Selon le maire de Ninéfécha, c’est cet hôpital qui ‘’faisait la vie’’ de la localité. ‘’C’est grâce à lui que Ninéfécha est devenue une commune’’, a-t-il noté, en émettant le souhait de voir l’Etat garantir la continuité du service, en ramenant l’électricité à l’hôpital.
Le maire de Ninéfécha avait déjà interpellé sur le même sujet l’ancien Premier ministre Aminata Touré, lors du conseil interministériel délocalisé à Kédougou, le 16 avril 2014. Mme Touré avait alors promis la réouverture de l’hôpital de Ninéfécha et l’affectation d’un personnel requis.
De même, l’édile de Ninéfécha a dit avoir aussi soumis récemment la question au chef de l’Etat, lors d’une rencontre avec Macky Sall, le 7 juin à Dakar. Il est ensuite allé voir le ministre de la Santé et de l’Action sociale, Awa Marie Coll Seck, qui lui avait assuré, selon lui, qu’un médecin était affecté à Ninéfécha, mais est en formation, après avoir réussi à un concours de spécialité.
‘’Elle m’a promis de trouver un médecin qui va le remplacer, en attendant qu’il termine sa formation’’. M. Keïta affirme aussi avoir aussi obtenu la promesse que l’eau et l’électricité, seront rétablies.
‘’Jusqu’ici, j’attends’’, a-t-il fait observer. ‘’C’est vrai qu’on n’a pas voté pour l’APR (Alliance pour la République, pouvoir) aux présidentielles et aux législatives, mais maintenant, celui qui est au pouvoir, qu’on l’aime ou qu’on ne l’aime pas, c’est lui qui peut faire quelque chose pour nous, il faut qu’on travaille avec lui’’, a-t-il relevé.

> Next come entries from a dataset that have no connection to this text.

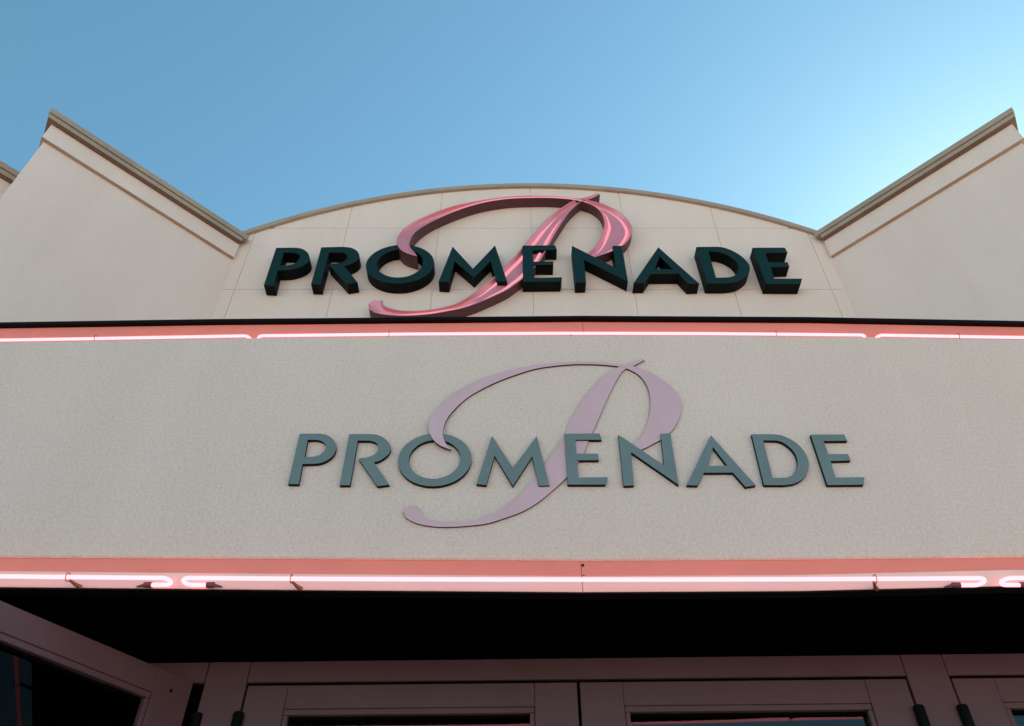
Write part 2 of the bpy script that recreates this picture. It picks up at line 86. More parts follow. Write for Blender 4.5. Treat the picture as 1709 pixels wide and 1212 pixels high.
UPPER_BOWL = ([(-1.0077,8.1928),(-1.0636,8.2159),(-1.1188,8.2445),(-1.1682,8.2835),(-1.2044,8.3352),(-1.2308,8.3941),(-1.2489,8.457),(-1.253,8.5226),(-1.2451,8.5877),(-1.2304,8.65),(-1.2092,8.7097),(-1.181,8.7641),(-1.1474,8.8142),(-1.1103,8.8605),(-1.0706,8.9036),(-1.0292,8.9437),(-0.9863,8.9805),(-0.942,9.015),(-0.8965,9.0478),(-0.8499,9.0791),(-0.8025,9.1091),(-0.755,9.1375),(-0.7071,9.164),(-0.6582,9.1888),(-0.609,9.2106),(-0.5592,9.2299),(-0.5087,9.2471),(-0.4583,9.2629),(-0.4087,9.278),(-0.3592,9.2931),(-0.3089,9.308),(-0.2591,9.3219),(-0.2091,9.3348),(-0.1574,9.3467),(-0.1066,9.3568),(-0.0557,9.3655),(-0.0036,9.3731),(0.0482,9.3792),(0.0997,9.3839),(0.1519,9.3871),(0.2043,9.3886),(0.256,9.3886),(0.308,9.3876),(0.3608,9.3858),(0.4124,9.3833),(0.464,9.3797),(0.5169,9.3747),(0.5698,9.3684),(0.6224,9.3606),(0.6757,9.3508),(0.7292,9.3392),(0.7824,9.3264),(0.8359,9.313),(0.8901,9.2975),(0.9437,9.2773),(0.9958,9.2516),(1.0469,9.2212),(1.0965,9.1878),(1.1447,9.1518),(1.1899,9.1101),(1.2299,9.0623),(1.2646,9.0087),(1.2932,8.9508),(1.314,8.8919),(1.3293,8.8324),(1.3376,8.772),(1.3346,8.7116),(1.3203,8.6529),(1.2986,8.5972),(1.2726,8.5434),(1.2422,8.4936),(1.2034,8.4497),(1.1579,8.4119),(1.11,8.3772),(1.0609,8.3446),(1.0104,8.3144),(0.9583,8.2869),(0.9066,8.2615),(0.8542,8.2387),(0.8011,8.2173)],[(-1.005,8.199),(-1.0294,8.2409),(-1.0534,8.2822),(-1.0777,8.3226),(-1.0974,8.3668),(-1.1073,8.4156),(-1.1087,8.4665),(-1.1046,8.5172),(-1.0953,8.5674),(-1.0818,8.6177),(-1.0633,8.6662),(-1.0388,8.7123),(-1.0103,8.755),(-0.9797,8.7952),(-0.9475,8.833),(-0.9139,8.8682),(-0.879,8.9006),(-0.843,8.9309),(-0.8063,8.9604),(-0.769,8.9891),(-0.7312,9.0173),(-0.6923,9.0453),(-0.6525,9.073),(-0.612,9.0997),(-0.5699,9.1259),(-0.5266,9.1511),(-0.4826,9.1752),(-0.4375,9.1984),(-0.3909,9.2205),(-0.3434,9.2407),(-0.2958,9.2583),(-0.2469,9.2743),(-0.1974,9.2886),(-0.1488,9.301),(-0.0987,9.312),(-0.048,9.3213),(0.002,9.3282),(0.0528,9.333),(0.1042,9.3365),(0.155,9.3389),(0.2056,9.3408),(0.2571,9.3425),(0.3083,9.3435),(0.3586,9.3437),(0.4101,9.3427),(0.4615,9.3404),(0.5114,9.3366),(0.561,9.331),(0.6104,9.3241),(0.6587,9.3159),(0.7061,9.3059),(0.7527,9.2928),(0.7976,9.2753),(0.8401,9.2547),(0.88,9.2315),(0.9163,9.2043),(0.9475,9.1725),(0.9744,9.1367),(0.9965,9.0973),(1.0118,9.0555),(1.0214,9.013),(1.0281,8.9721),(1.0328,8.9324),(1.0365,8.8911),(1.0362,8.8487),(1.0308,8.806),(1.0213,8.7642),(1.0096,8.7231),(0.997,8.6814),(0.9845,8.6396),(0.9711,8.5961),(0.9563,8.5519),(0.9388,8.5081),(0.9178,8.4661),(0.8936,8.426),(0.867,8.3876),(0.838,8.3514),(0.8067,8.3157),(0.7731,8.2815),(0.7391,8.2476)],[0.19,0.1893,0.1874,0.1845,0.1806,0.1761,0.171,0.1656,0.16,0.1544,0.149,0.1439,0.1394,0.1355,0.1326,0.1307,0.13,0.13,0.13,0.13,0.13,0.13,0.13,0.13,0.13,0.13,0.13,0.13,0.13,0.13,0.13,0.13,0.13,0.13,0.13,0.13,0.13,0.13,0.13,0.13,0.13,0.13,0.13,0.13,0.13,0.13,0.13,0.13,0.13,0.13,0.13,0.13,0.13,0.13,0.13,0.13,0.13,0.13,0.13,0.13,0.13,0.13,0.13,0.13,0.13,0.13,0.13,0.13,0.13,0.13,0.13,0.13,0.13,0.13,0.13,0.13,0.13,0.13,0.13,0.13])

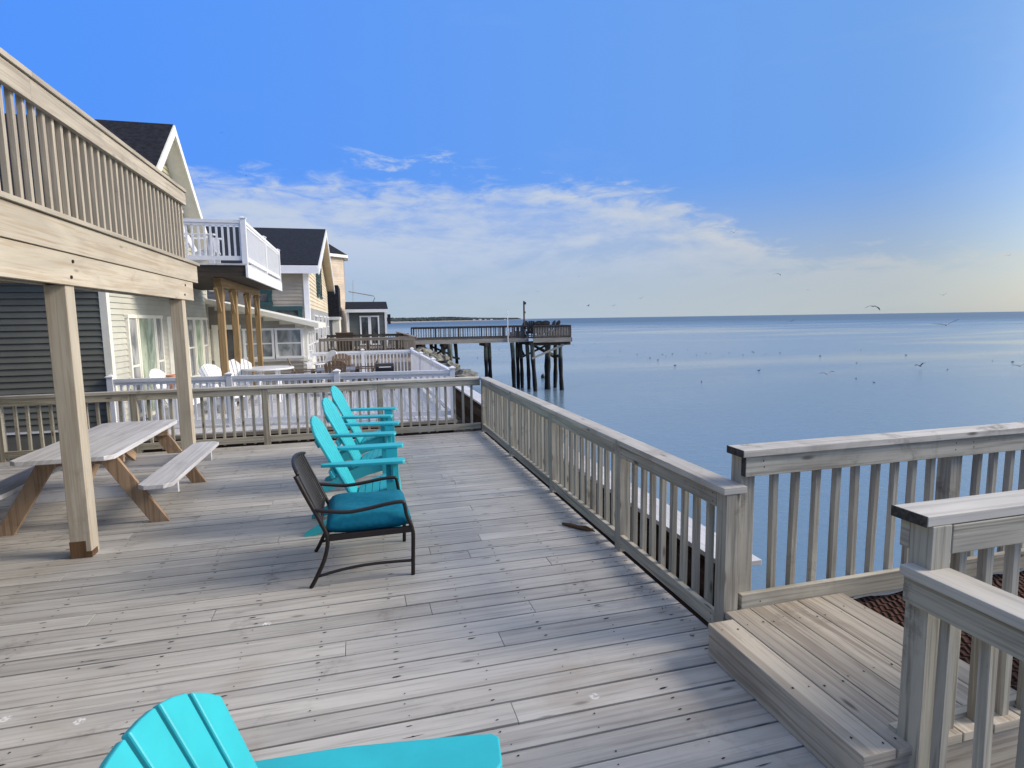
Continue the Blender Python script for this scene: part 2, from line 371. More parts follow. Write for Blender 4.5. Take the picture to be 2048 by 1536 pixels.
M['water'].node_tree.nodes['Principled BSDF'].inputs['IOR'].default_value = 1.5
g = G('tree_mass'); p = g.obj((1, 1, 1), True)
M['farTrees'] = g.out(g.mix(g.mr(g.noise(p, 0.05, 6, 0.7), 0.3, 0.7), (0.018, 0.028, 0.032), (0.055, 0.072, 0.07)), 0.95, 0.1)
M['beach'] = plain('pale_sand', (0.36, 0.31, 0.27), 0.95, 0.1, 0, 0.15, 0.02)
M['gull'] = plain('gull_feathers', (0.34, 0.35, 0.38), 0.8, 0.2)
M['gulldark'] = plain('dark_feathers', (0.09, 0.09, 0.10), 0.8, 0.2)

# ------------------------------------------------------------------ setting: water, ground
WZ = -4.0
def struct(o): o['kind'] = 'structure'; return o
m = MB(); m.add([(-4000, -4000, WZ), (30000, -4000, WZ), (30000, 45000, WZ), (-4000, 45000, WZ)], [(0, 1, 2, 3)])
struct(m.build('water', M['water']))
# ground: flat lot behind the bulkhead, rocky slope further up the shore, sea bed beyond
m = MB(); xs = [-90, -30, -12, -6, -2, 1, 2.9, 3.0, 3.05, 3.6, 4.2, 5, 6, 7.5, 9, 30]
ys = [-30, -8, -2, 3.5, 8, 14, 20, 24, 26] + list(range(28, 100, 4)) + [110, 130]
def gz(x, y):
    if x <= 3.0: z = -1.15
    elif y < 22: z = -5.2
    else: z = max(-5.2, -1.0 - max(0, x-3.6)*0.6)
    if y > 95: z = min(z, -5.2)
    return z
rr = random.Random(3)
vs = [(x, y, gz(x, y)+(rr.uniform(-.06, .06) if x < 2.9 else 0)) for y in ys for x in xs]; nx = len(xs)
m.add(vs, [(j*nx+i, j*nx+i+1, (j+1)*nx+i+1, (j+1)*nx+i) for j in range(len(ys)-1) for i in range(nx-1)])
struct(m.build('ground', M['soil']))
# headland far across the bay
def land(name, mat, pts, depth, zb):
    m = MB(); n = len(pts)
    vs = [(x, y, zb) for x, y, z in pts] + [(x, y+depth*0.35, z) for x, y, z in pts] + [(x, y+depth, z*0.6) for x, y, z in pts]
    m.add(vs, [(k*n+i, k*n+i+1, (k+1)*n+i+1, (k+1)*n+i) for k in (0, 1) for i in range(n-1)])
    return m.build(name, mat, smooth=True)
pts = []
for i in range(60):
    t = i/59; px = 690 + 380*t; D = 1450 + 2300*t*t
    d = ray(px, 640); x = d.x/d.y*D
    pts.append((x, D, WZ + (5.0+rr.uniform(0, 1.2))*(1-t*0.72)))
struct(land('headland', M['beach'], pts, 500, WZ-0.5))
m = MB()
for i in range(2600):
    t = rr.random()**0.85; px = 690 + 345*t; D = (1450+2300*t*t)*1.0 + rr.uniform(150, 420)
    d = ray(px, 640); x = d.x/d.y*D; h = (rr.uniform(8, 15) + 4*math.exp(-((px-900)/45)**2))*(1.0-0.45*t)*(1+0.8*t)*0.9; r_ = rr.uniform(6, 16)*(1+t)
    vs = []; 
    for k in range(6):
        a_ = 2*math.pi*k/6+rr.random(); vs.append((x+r_*math.cos(a_), D+r_*math.sin(a_), WZ+h*rr.uniform(.45, .7)))
    vs.append((x, D, WZ+h*1.12)); vs += [(x+r_*.8*math.cos(2*math.pi*k/6), D+r_*.8*math.sin(2*math.pi*k/6), WZ) for k in range(6)]
    m.add(vs, [(k, (k+1) % 6, 6) for k in range(6)] + [(k, 7+k, 7+(k+1) % 6, (k+1) % 6) for k in range(6)])
tag(m.build('woodland', M['farTrees']), 'dark low band of trees along the far shore across the bay', 'trees', kind='stuff')
for k, (px, s_, d_) in enumerate([(948, 1.0, 'leftmost'), (960, 1.3, 'second from the left'), (971, 0.9, 'middle'), (983, 1.1, 'second from the right'), (1010, 0.8, 'rightmost')]):
    d = ray(px, 638.0); D = 2300+60*k; x = d.x/d.y*D; s_ *= .5; b = thing('shore_house', 'tiny white house on the far shore, %s of the row of five' % d_, 'house', (x, D, WZ+3))
    m = MB(); m.box(-9*s_, 9*s_, -4, 4, 0, 7*s_); m.build('wall', M['white'], b)
    m = MB(); m.prism([(-10*s_, 7*s_), (10*s_, 7*s_), (0, 10*s_)], lambda u, v: (u, -4.5, v), lambda u, v: (u, 4.5, v)); m.build('roof', M['greyside'], b)

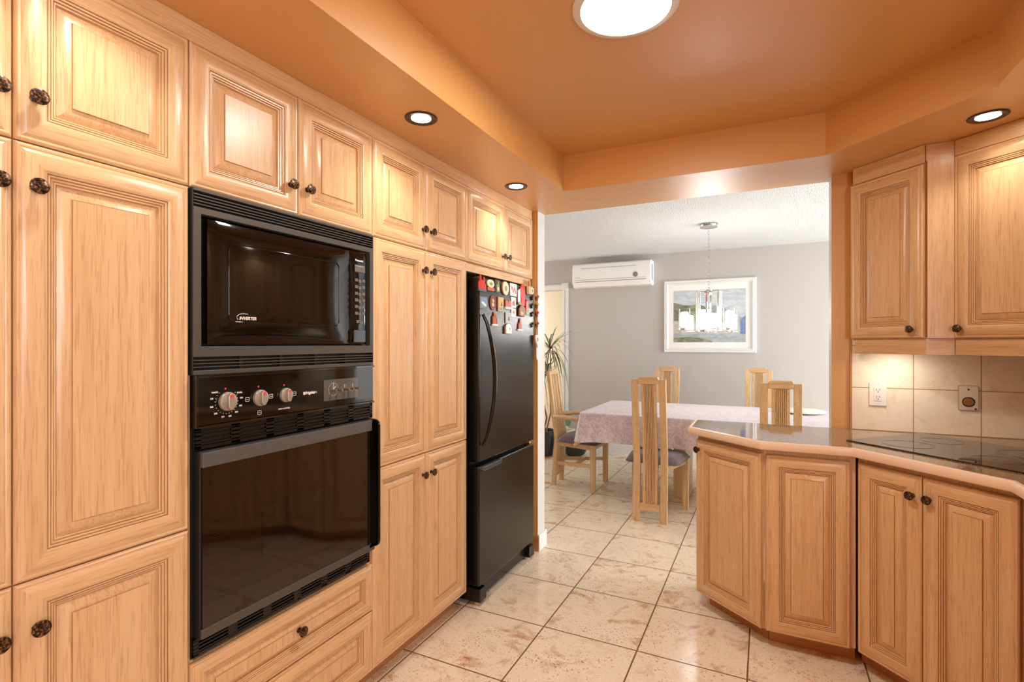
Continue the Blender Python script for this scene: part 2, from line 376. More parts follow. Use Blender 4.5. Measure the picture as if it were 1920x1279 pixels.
# dining walls
b = MB(); b.box(-2.35, DX1, DY1, DY1 + .12, 0, CEI); b.box(DX0, -2.35, DY1, DY1 + .12, 2.045, CEI); b.box(DX0, -3.35, DY1, DY1 + .12, 0, 2.045)
struct(b.build('wall_back', GREY))
b = MB(); b.box(DX1, DX1 + .1, YD, DY1 + .12, 0, CEI); struct(b.build('wall_dining_right', GREY))
b = MB(); b.box(DX0 - .1, DX0, YD, 7.6, 0, CEI); struct(b.build('wall_dining_left', CREAM))
b = MB(); b.box(DX0, -1.9, 7.5, 7.6, 0, CEI); b.box(-2.0, -1.9, DY1 + .12, 7.5, 0, CEI); struct(b.build('wall_far', CREAM))
# door casing on the back wall
b = MB()
for x0, x1 in ((-2.352, -2.272), (-3.43, -3.35)):
    b.box(x0, x1, DY1 - .018, DY1, 0, 2.05); b.box(x0 + .012, x0 + .03, DY1 - .026, DY1 - .018, 0.12, 2.05); b.box(x1 - .03, x1 - .012, DY1 - .026, DY1 - .018, 0.12, 2.05)
    b.box(x0 - .006, x1 + .006, DY1 - .034, DY1, 2.045, 2.13)
b.box(-3.35, -2.352, DY1 - .018, DY1, 2.045, 2.115); b.box(-3.35, -2.352, DY1 - .026, DY1 - .018, 2.06, 2.10)
struct(b.build('door_1', WHITEP, bevel=.003))
b = MB(); b.box(-2.27, DX1, DY1 - .016, DY1, 0, .11); b.box(-2.27, DX1, DY1 - .010, DY1, .11, .125); struct(b.build('baseboard_back', WHITEP))
b = MB(); b.box(-1.335, -1.322, YW - .012, YD + .012, 0, .105, 0); struct(b.build('baseboard_left', [WHITEP], bevel=.003))
b = MB(); b.box(-1.45, -1.3225, YW - .024, YW - .012, 0, .095, 0); struct(b.build('baseboard_front', [KICK], bevel=.002))
# tiled splashback, its pale edge strip
b = MB(); b.box(0.393, XR, YW - .022, YW - .012, .925, 1.50); b.box(XR - .012, XR - .001, 0.2, YW - .022, .925, 1.50); struct(b.build('trim_2', SPLASH)); 
b = MB(); b.box(0.384, 0.393, YW - .024, YW - .010, .925, 1.50); struct(b.build('trim_3', mat('ochre_edge_strip', (186, 140, 88), .5)))
# patio door with vertical blinds, in the dining room's right-hand wall
BLIND = emis('daylit_blind', (232, 240, 248), 1.8)
b = MB(); b.box(DX1 - .03, DX1 - .01, 3.6, 5.9, .05, 2.12); b2 = MB()
for k in range(26):
    y = 3.64 + k * .088; b.box(DX1 - .05, DX1 - .044, y, y + .07, .08, 2.08)
struct(b.build('window_1', BLIND))
b.__init__(); b.box(DX1 - .07, DX1 - .02, 3.55, 3.61, 0, 2.16); b.box(DX1 - .07, DX1 - .02, 5.89, 5.95, 0, 2.16); b.box(DX1 - .07, DX1 - .02, 3.55, 5.95, 2.10, 2.18)
b.box(DX1 - .08, DX1 - .02, 4.72, 4.78, 0, 2.12)
struct(b.build('door_2', DKGREY))
b = MB(); b.box(XR - .03, XR - .001, -1.4, 0.0, 1.05, 2.12); struct(b.build('window_2', BLIND))

# ================================================================== LEFT RUN OF CABINETS
CFX = -1.382                     # carcass face; doors stand 22 mm proud of it
def left_unit(name, label, y0, y1, z0=.09, z1=2.162, cat='cabinet', carc=True):
    t = thing(name, label, cat, (CFX, y0, 0), R(90))
    if carc:
        w = y1 - y0; c = MB(); c.box(.001, w - .001, 0, .60, z0 + .002, z1 - .002); c.build('carcass', [WV], t)
    return t
ZA, ZB, ZT = .867, 1.774, 2.162
# far-left pantry (only its right edge is in view)
y0 = -0.06
t = left_unit('pantry_cabinet', 'oak pantry cabinet cut off by the left edge of the photo', y0, .496)
w = .496 - y0
door(t, 0, w, ZB, ZT, (w - .028, 1.867)); door(t, 0, w, ZA, ZB, (w - .028, 1.681)); door(t, 0, w, .09, ZA, (w - .028, .768))
# broad single-door pantry
t = left_unit('pantry_cabinet', 'wide oak pantry with one tall door, just left of the microwave', .496, .853)
w = .357
door(t, 0, w, ZB, ZT, (.033, 1.867)); door(t, 0, w, ZA, ZB, (.033, 1.683)); door(t, 0, w, .09, ZA, (.036, .770))
# oven tower
oy = .853; t = left_unit('oven_cabinet', 'oak tower cabinet that houses the black microwave and wall oven', oy, 1.562, carc=False)
w = 1.562 - oy; c = MB()
c.box(.001, .018, 0, .6, .092, 2.16); c.box(w - .018, w - .001, 0, .6, .092, 2.16); c.box(.018, w - .018, .585, .6, .092, 2.16)
c.box(.018, w - .018, 0, .585, 1.776, 2.16); c.box(.018, w - .018, 0, .585, .092, .505); c.build('carcass', [WV], t)
door(t, 0, 1.208 - oy, ZB, ZT, (1.171 - oy, 1.864)); door(t, 1.208 - oy, w, ZB, ZT, (1.240 - oy, 1.866))
door(t, 0, w, .325, .505, (1.207 - oy, .425), name='drawer', s=.72); door(t, 0, w, .09, .322, name='drawer', s=.9)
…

L’élu qui a réussi à faire basculer cet ancien fief libéral dans le camp du parti au pouvoir, lors des dernières locales, se veut pragmatique. ‘’L’autre a pu faire quelque chose pour nous, c’est parce qu’il était au pouvoir, maintenant, il ne peut plus, parce qu’il n’est plus au pouvoir’’, philosophe-t-il. Pour lui, ‘’ce sera un peu contradictoire de dire : +on ne t’aime pas, mais essaye de faire quelque chose pour nous sortir de cette situation+’’.